Уже 18 марта, несмотря на очевидную несостоятельность выдвинутых обвинений, военный суд приговорил полковника к смертной казни. При этом Мясоедов был оправдан по большинству пунктов обвинения, и судьи разошлись во мнении относительно доказанности его преступлений. Но главнокомандующий решил дело, наложив резолюцию «Повесить!». Причем, казнен Мясоедов был в опять же в срочном порядке, даже еще до доставления его палачам подлинника приговора.
Немецкий шпион в женском платье (второй слева), пойманный русскими крестьянами в прифронтовой полосе. Фото:
Николай Пашин /
РИА Новости
Немецкий шпион в женском платье (второй слева), пойманный русскими крестьянами в прифронтовой полосе. Фото:
Николай Пашин /
РИА Новости
Несмотря на абсурдность обвинений, практически все современники (за исключением, как уже говорилось, самой германской разведки) были уверены в измене Мясоедова. Генерал Бонч-Бруевич вспоминал: «По должности я тщательно знакомился с его следственным делом и никаких сомнений в виновности изобличенного шпиона не испытывал». Не сомневался в виновности Мясоедова и генерал Антон Деникин: «В 1915 году он [Мясоедов] был уличен в шпионаже в пользу Германии, судим военным судом и казнен. <…> Ввиду каких-то процессуальных неправильностей и спешного проведения этого дела возникла легенда, будто казнен невинный».
Уверены в измене Мясоедова были и иностранцы. Французский посланник в России Морис Палеолог отмечал в мемуарах: «Мясоедов наладил пересылки немецкому генеральному штабу сообщений о передвижениях русских армий. <…> Нет никаких сомнений, что эти подобные и регулярные сообщения во многом содействовали ряду поражений русской армии».
Уже осенью 1915 года по обвинению в «военной измене» был арестован военный министр В.А. Сухомлинов — великий князь, который через Мясоедова подбирался к личному врагу, добился своего. Сухомлинова обвинили в халатности из-за его личных сношений с Мясоедовым и уволили с должности военного министра, а позже арестовали.
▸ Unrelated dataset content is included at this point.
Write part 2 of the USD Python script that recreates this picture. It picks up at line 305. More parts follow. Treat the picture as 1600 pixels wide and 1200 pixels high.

Обвинение также было сфабриковано, а сам процесс нанес серьезный удар по престижу армейского командования. У западных союзников России по Антанте этот процесс вызвал недоумение. Министр иностранных дел Великобритании лорд Грей в разговоре с председателем Государственной думы Александром Протопоповым отметил: «Ну и храброе у вас правительство, раз оно решается во время войны судить за измену военного министра». Неудивительно, что после этого уже любая мистификация выглядела правдой.
Чем тяжелее казалось положение на фронтах войны, тем дальше и настойчивее шел поиск измены, который укреплял всеобщее убеждение в предательстве самой власти. В ноябре 1916 года лидер партии кадетов Павел Милюков, выступая с трибуны Четвёртой Государственной думы, произнёс обличительную речь, в которой прямо обвинил императрицу Александру Фёдоровну и премьер-министра Бориса Штюрмера в подготовке сепаратного мира с Германией. Рефреном его речи были знаменитые слова: «Мы потеряли веру в то, что эта власть может нас привести к победе. <…> Что это, глупость или измена?». Речь была встречена аплодисментами не только со стороны депутатов его партии, но и членов Думы от партии социалистов-революционеров.